Do you have further questions regarding the Harley Davidson tire pressure chart? You can check the following answers to some of the most commonly asked questions for further guidance.

How To Check The Tire Pressure In Harley-Davidson Motorcycles?

Before you check your Harley’s tire pressure, make sure it’s cooled off. Then start by removing the valve cap from the tire. You’ll now need a measuring gauge. If you have one, simply insert it through the valve by pressing it down, and check the reading.

How Much Pressure Is Recommended For Harley-Davidson Iron 1200?

Like most other models, Harley Davidson recommends 36 PSIs at the front and 40 PSIs at the rear tire for the Iron 1200. However, as with any tire, you should consider the affecting factors, such as where you’re driving and the weather.

What Happens If I Ride My Harley Davidson With Incorrect Tire Pressure?

If you don’t maintain the recommended tire pressure for Harley motorbikes, it can affect riding performance, stability, and efficiency. Also, you may lose control over the motorcycle on wet and uneven roads resulting in injuries.

How Often Should I Check The Tire Pressure On My Harley Davidson?

Ideally, you should check your Harley’s tire pressure at least once a month.
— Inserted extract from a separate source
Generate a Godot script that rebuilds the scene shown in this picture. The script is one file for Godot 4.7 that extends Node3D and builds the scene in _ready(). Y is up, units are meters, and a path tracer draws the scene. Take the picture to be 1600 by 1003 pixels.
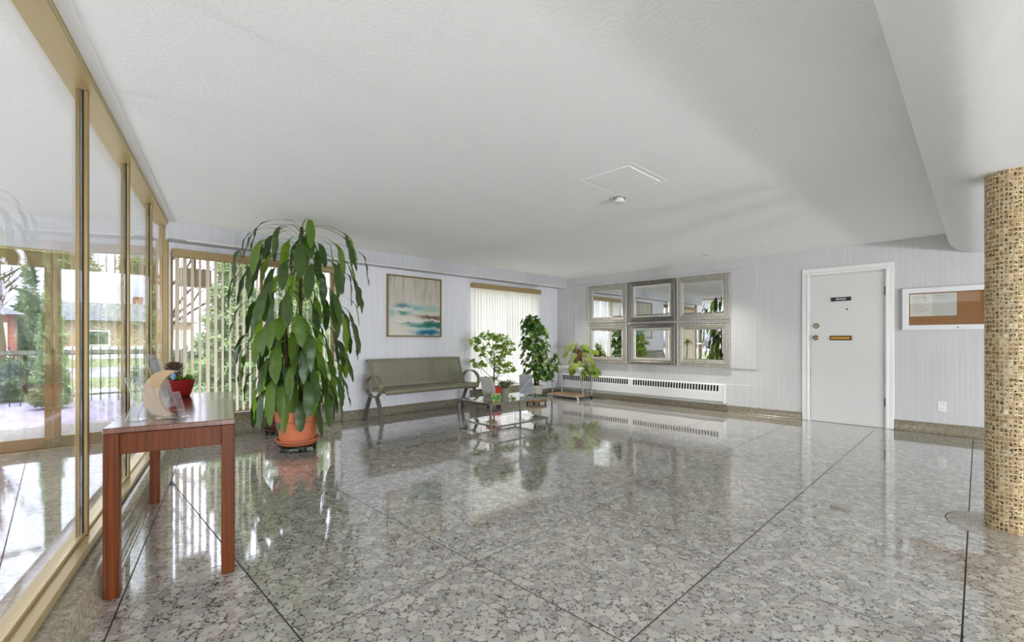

However, your location, the weather, and your driving habits can largely impact how fast your tire pressure increases. So, it’s also a good idea to check the tire pressure before and after a long ride.


So, there you have it–a comprehensive Harley Davidson tire pressure chart complete with all the know-how needed to maintain the appropriate pressure.

Remember to always refer to your owner’s manual for the most accurate information and consult with a professional if you’re unsure. 

And be sure to maintain proper tire pressure for a smoother, safer ride and longer tire life.